Шмерка Берлин дал хитрый, обдуманный ответ, доказывая, что все это несбыточно, невозможно, что таким сказкам и бредням давно уже запрещено верить. У него найден полный запас бумаг, относящихся до подобных случаев, копии с указов, переписка, где он требует сведений, чем кончилось подобное дело в Могилеве, и проч. Все это доказывает, что он, будучи задержан внезапно, приготовился, однако же, к тому и обдумывал свою защиту. Полагал, что мальчика переехали и искололи по злобе на евреев[68]. Но почему же белье и платье не исколоты, и если все это ложь, то почему же исколотый труп будет указывать именно на евреев, как на виновных? Уверяя, что Терентьевой не знает, закричал ей навстречу, лишь только она вошла: "это первая зараза: она, верно, станет говорить то же!"
Брат его Носон Берлин мышался, путался, не отвечал из упрямства по часу и более на вопросы, не хотел подписывать своих показаний без всякой причины; на очных ставках дрожал от злости и поносил всячески доказчиц. Он был так груб и нагл, что комиссия не могла с ним справиться. Неоднократно изобличен в явной лжи.

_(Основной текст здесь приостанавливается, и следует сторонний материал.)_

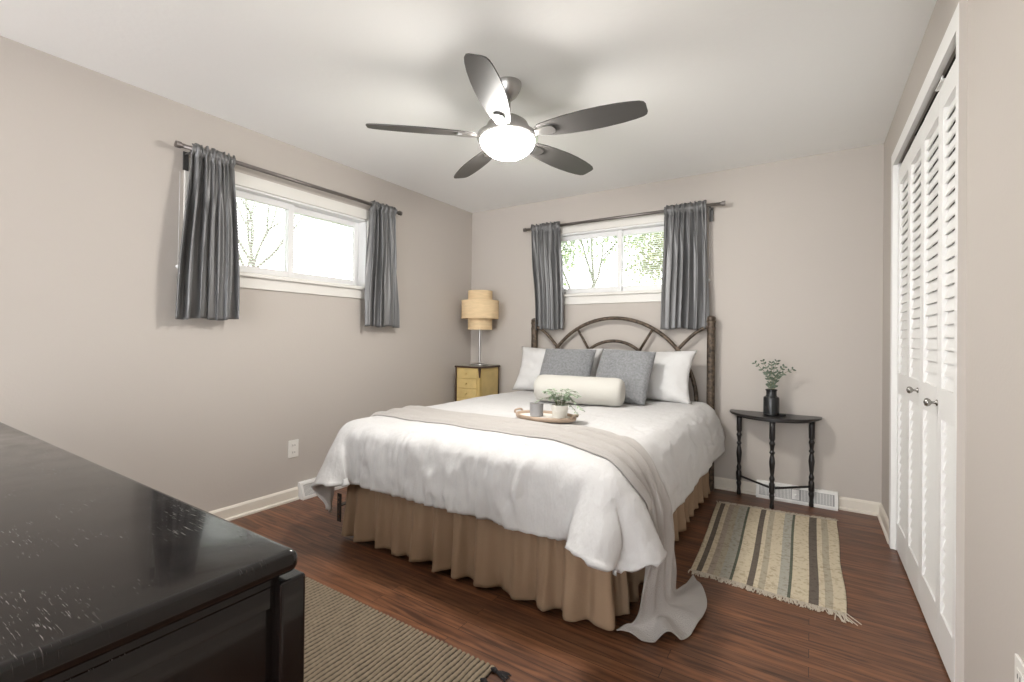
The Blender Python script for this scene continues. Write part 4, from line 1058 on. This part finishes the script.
# ------------------------------------------------------------------ jute rug with dark tassels
def jute():
    x0, x1, y0, y1 = -2.35, -0.905, 0.515, 1.325
    P = []; rib = (x1 - x0) / JR; nxr = JR * 6; nyr = 150
    for i in range(nxr + 1):
        x = lerp(x0, x1, i / nxr); row = []
        k = int((x - x0) / rib)
        rb = abs(math.sin(PI * (x - x0) / rib))
        for j in range(nyr + 1):
            y = lerp(y0, y1, j / nyr)
            wv = 0.5 + 0.5 * math.sin(2 * PI * y / 0.021 + (PI if k % 2 else 0) + 0.7 * math.sin(y * 30 + k))
            z = 0.002 + 0.0105 * rb ** 0.6 * (0.82 + 0.18 * wv) + 0.0008 * noise.noise(Vector((x * 60, y * 60, 0)))
            row.append((x + 0.0015 * math.sin(y * 40 + k), y, z))
        P.append(row)
    t = thing('jute_rug', 'brown-grey ribbed jute rug with dark tassels between dresser and bed', 'rug', ((x0 + x1) / 2, (y0 + y1) / 2, 0))
    bm = grid(BM(), P, uv=True); bmesh.ops.recalc_face_normals(bm, faces=bm.faces)
    o = obj('rug_field', bm, M['jute'], t, smooth=True); md = o.modifiers.new('thickness', 'SOLIDIFY'); md.thickness = 0.002; md.offset = -1
    rnd = random.Random(2)
    n = 14
    for k in range(n):
        y = lerp(y0 + 0.02, y1 - 0.015, k / (n - 1)); bm = BM()
        tube(bm, [(x1 - 0.006, y, 0.008), (x1 + 0.008, y, 0.011), (x1 + 0.016, y, 0.009)], [0.005, 0.0085, 0.006], 8)
        for q in range(16):
            a = rnd.uniform(-0.5, 0.5); l = rnd.uniform(0.035, 0.055); yy = y + rnd.uniform(-0.006, 0.006)
            zz = rnd.uniform(0.003, 0.012)
            tube(bm, [(x1 + 0.012, yy, 0.008), (x1 + 0.012 + l * .5, yy + a * l * .4, zz), (x1 + 0.012 + l, yy + a * l, 0.003)], 0.0018, 5)
        obj('tassel', bm, M['tassel'], t)
jute()

# ------------------------------------------------------------------ striped rug
def striped():
    A, B, Cq, D = Vector((-0.54, 3.515, 0)), Vector((0.148, 3.585, 0)), Vector((0.128, 2.385, 0)), Vector((-0.492, 2.415, 0))
    t = thing('striped_rug', 'cream, brown and grey-blue striped woven rug beside the bed', 'rug', (-0.18, 2.97, 0))
    NX, NY = 100, 130; P = []
    for i in range(NX + 1):
        u = i / NX; row = []
        for j in range(NY + 1):
            v = j / NY
            p = (D * (1 - u) + Cq * u) * (1 - v) + (A * (1 - u) + B * u) * v
            p.x += 0.004 * math.sin(v * 5 + u) ; p.y += 0.006 * math.sin(u * 7)
            if u > 0.8: p.x += 0.004 * (u - 0.8) / 0.2 * math.sin(v * 11)
            z = 0.006 + 0.003 * abs(noise.noise(Vector((u * 5, v * 4, 0)))) + 0.0012 * math.sin(v * 2 * PI * 65) * 0.6 + 0.0006 * noise.noise(Vector((u * 60, v * 90, 0)))
            row.append((p.x, p.y, z))
        P.append(row)
    bm = grid(BM(), P, uv=True)
    o = obj('rug_field', bm, M['stripe'], t, smooth=True); md = o.modifiers.new('thickness', 'SOLIDIFY'); md.thickness = 0.005; md.offset = 1 if False else -1
    rnd = random.Random(3)
    for (e, s) in ((0, -1), (NY, 1)):
        bm = BM()
        for k in range(240):
            u = (k + rnd.random()) / 240; q = P[min(NX, int(u * NX))][e]
            x = lerp(P[0][e][0], P[NX][e][0], u); y = q[1]; l = rnd.uniform(0.018, 0.040); a = rnd.uniform(-0.6, 0.6)
            if s < 0 and u > 0.93: l += 0.03; a += 0.4
            tube(bm, [(x, y - s * 0.004, 0.007), (x + a * l * .4, y + s * l * .5, rnd.uniform(0.004, 0.012)), (x + a * l, y + s * l, 0.003)], 0.0022, 4)
        f = obj('fringe', bm, M['fringe'], t); f['kind'] = 'stuff'
striped()

# ------------------------------------------------------------------ outdoors, seen through the blinds
struct('lawn', bx(box(-40, XL - 0.5, -10, 40, -0.75, -0.6), XL - 0.5, 40, YB + 0.5, 40, -0.75, -0.6), M['grass'])
def tree(name, x, y, label, h, leafm, nl, seed, spread=1.0, z0=-0.6, rad=0.13):
    rnd = random.Random(seed); bw = BM(); bl = BM(); tips = []
    def grow(p, d, l, r, lev):
        q = p + d * l; mid_ = (p + q) / 2 + Vector((rnd.uniform(-1, 1), rnd.uniform(-1, 1), 0)) * l * 0.05
        tube(bw, [p, mid_, q], [r, r * 0.85, r * 0.68], 7)
        if lev == 0: tips.append((q, d)); return
        for k in range(rnd.choice((2, 3, 3))):
            nd = (d + Vector((rnd.uniform(-1, 1), rnd.uniform(-1, 1), rnd.uniform(-0.3, 0.6))) * 0.75 * spread).normalized()
            grow(q if k else p + d * l * 0.8, nd, l * rnd.uniform(0.62, 0.85), r * 0.6, lev - 1)
            if lev <= 2: tips.append((q, nd))
    grow(Vector((x, y, z0)), Vector((0, 0, 1)), h * 0.33, rad, 5)
    t = thing(name, label, 'tree', (x, y, z0))
    obj('trunk_and_branches', bw, M['bark'], t)
    if nl:
        for p, d in tips:
            for k in range(nl):
                q = p + Vector((rnd.gauss(0, .22), rnd.gauss(0, .22), rnd.gauss(0, .2)))
                leaf(bl, q, Vector((rnd.uniform(-1, 1), rnd.uniform(-1, 1), rnd.uniform(-1, 1))), rnd.uniform(0.07, 0.12), 0.06)
        f = obj('foliage', bl, leafm, t); f['kind'] = 'stuff'
tree('garden_tree', -8.2, 4.0, 'bare branching tree outside the left wall window', 5.0, M['leafT'], 0, 4, 1.2, rad=0.07)
tree('garden_tree', -4.3, 9.2, 'green leafy tree outside, left pane of the window above the bed', 5.0, M['leafT'], 24, 12, 1.0, rad=0.08)
tree('garden_tree', -1.3, 13.6, 'yellow-green tree outside, right pane of the window above the bed', 6.0, M['leafY'], 22, 31, 1.1, rad=0.10)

После долгих убеждений, что он обязан подписать свои показания, подписал наконец, что не утверждает их - хотя в показаниях сих ничего не заключалось, как ответ его, что он ни о чем не знает и не ведает.
Гирш Берлин ломал отчаянно руки, не знал, что отвечать на улики, закричал на Терентьеву: "врешь, я тебя никогда не знал", - и, забывшись, прибавил тут же: "ты была нищая, ходила по миру".
Мейер Берлин неистово бросился на Терентьеву в присутствии комиссии; когда же его остановили, а Терентьева стала его уличать всеми подробностями происшествия, то он отчаянно ломал руки, молчал, дико оглядывался, вздыхал тяжело и утверждал, что бабы этой не знает.
Ривка Берлин (Сундулиха) до того нагло и голословно отпиралась, что сама себе беспрерывно противоречила и должна была сознаваться во лжи. Она утверждала, что еврейка Лыя никогда у неё не служила, что Терентьевой не знает; Лыя же сама уличала ее в том, что служила у неё несколько лет; а о Терентьевой Ривка, забывшись, сказала после, что она знала ее как негодную пьяницу давно, еще когда она жила у капитана Польского.